Huskers hosting unofficial visitor

At 6-foot-0 and almost 190-pounds, this junior was lighting up the competition as a running back to start out the year. Splitting time at running back, he was moved to wide receiver and also excelled. On defense, he was basically asked to follow the other team's top receiver and shut them down and also spent some time as a linebacker and a safety. He will be in Lincoln this Saturday.

There seems to be a few players in the state of Nebraska next year worthy of division one recognition. Corey Serrano from North Platte (Nebr.) is one of those players. The 6-foot-0 and 190-pound athlete has 4.6/40 time to boot.

North Platte didn't finish up as well as some predicted to do. The idea was to finish the season against some unforeseen opponent not on the schedule in the playoffs. Instead, the last game on the schedule was the last game of the year.

"Our season has been over for a while," Serrano said. "We ended up 4-5. It was a bit disappointing. We really didn't have anyone emerge at the quarterback position. We had two guys splitting time. We didn't have a real starting 11 players."

Serrano stood out on offense and defense for the struggling Bulldogs. By the time the season has ended, Serrano found himself having played all of the skill positions for North Platte.

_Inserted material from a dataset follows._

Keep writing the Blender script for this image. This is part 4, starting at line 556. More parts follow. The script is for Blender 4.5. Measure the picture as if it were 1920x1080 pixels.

"I started out the season as a running back. After the first couple of games I got some time at wide receiver. The last game I played those two positions and quarterback."

"I split time with Joel Woodhead at running back who was a senior. I think that I ended up with over 600 yards rushing, over 100 yards passing and I am not sure about my receiving yards. I scored 12 touchdowns; 11 rushing and one passing."

"I played cornerback mainly on defense, but I played some safety and some linebacker as well. I was out there to play corner mostly. I followed the opponent's best receiver. That was our game plan. They just told me to follow the other receiver."

One of Serrano's best strengths might be his experience from playing a number of positions. He does prefer to play offense over defense and on the offensive side of the ball he prefers to play wide receiver.

"I'm confident playing the position. If you are going to throw me the ball, I am going to catch it. I am comfortable with the ball in my hands. I can make plays with the ball in my hands."

As a junior, the interest that Serrano has received has been limited. He says that there is some registering with the NCAA that he needs to do and he has only sent off any of his film to one school so far.

"I am pretty sure that Nebraska is the only school where I have sent my film so far. I have been getting some mail from some NAIA schools, in-state, that have talked to me about going to school there and playing football."

Serrano attended the Nebraska summer camp last year. Serrano felt like he performed well, but as a junior he admitted that he wasn't getting a lot of looks. One of the top experiences might have been teaming up with a current commit in seven on seven.

"I thought that I played well. I was on John Levorson's seven on seven team. We should have won it all. We didn't really have a quarterback. We were both playing receiver. He is definitely pretty good."

Serrano is making his way back to Lincoln this weekend for an unofficial visit. Previously, he has always been in the stands as just a spectator. This weekend he will be paying more attention to the process and people.

"I want to see how everything happens. I have been to a couple of games, been there mostly as a fan, but never really paid attention to the details. It's going to be cool to see how things happen there and meet some people."

Being from the state of Nebraska, Serrano knows all about Nebraska football and it would be a dream for him to go there. Serrano acknowledges the tradition, but he also points out that Nebraska is an excellent school first.

"It's been a thing that I have always wanted to do. It's not more of a tradition thing than it is wanting to play there because it's a good school. I love the tradition though."